In a recent conversation I had in said break room with artist Mary M., Mary explained that the unique nature of the training at our studio requires years of devoted participation between master artist and student. This is because although the artist can hear verbally how to produce great art, physically acting on this information and consistently producing beautiful Boston School Style art is a long process. It is as if an artist can only advance by small steps. Repetitive patterns of drawing/painting, then correction and instruction by the master artist, over and over for years—at least 3 to 5 years is necessary. In a similar conversation in same lounge room, artist David B. and I discussed the similarity of our ongoing formal art training to dancing lessons, sport training or tennis lessons (David teaches tennis, I dabbled in gymnastics and dancing as a teen). We agreed these disciplines, like our art lessons, involve instruction that alternates between acquired knowledge with verbal reminders, and physical output in order to produce desired ends. We all agreed concise pithy phases with an economy of words saturated with meaning are extremely helpful to the apprentice whose product depends on physical performance. Slogans concisely reminding students of elaborate lessons are of course used in other disciplines, such as,
Talk with your racquet, play with your heart
Hustle, hit and never quit
It’s what you do before the season start that makes a champion.
Practice winning every day
Practice, Practice, Practice…
Experience first, then intellectualize……
Here is a sample of some of the quotes we love to hear as we train in the Boston School Style of Painting:
A painter must seek exactitude in his visible shapes and his color relations, not actual shapes and local color. --Gammell
Look for the farthest stragglers; the area least like: make it as right as possible.
All the great painters of the past had found the vocabulary of their art in the appearance of surface forms. –Gammell
Simplest way is the best way.
Don't be meager with the paint.
Use a good deal of paint to get things down fast. Spread it professionally - generously - but carefully around the drawing.
Study the values, always the values, and again, the values. –Carolus-Duran
Paint shapes as you see them; not as they exist.

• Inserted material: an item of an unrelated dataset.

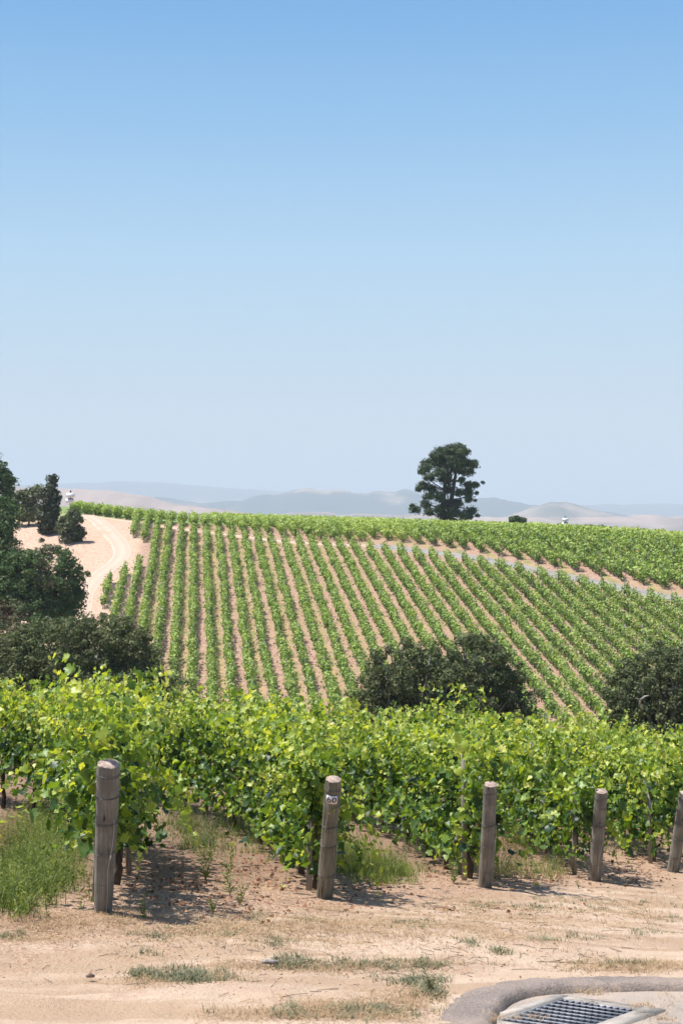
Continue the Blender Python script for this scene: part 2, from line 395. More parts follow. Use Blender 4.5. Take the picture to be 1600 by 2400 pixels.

Students aiming at rapid progress in the science which teaches us to imitate and represent nature’s world, should devote themselves chiefly to drawing. -Da Vinci
The simplest way is the best way.
Acquire accuracy before quickness. –Da Vinci
Drawing is the interpretation of form. –Degas
Drawing is the probity of art. –Ingres
Ingres outlaws finicky indications and demands broad statements of dominant form. –Duval
There is courage indeed in launching a frontal attack upon the main structure and the main lines of nature and cowardice in approaching by facts and details. Art is really a battle. –Degas
Like good coaching advice that is never forgotten, these maxims can echo in the mind and help guide the artist to great productions!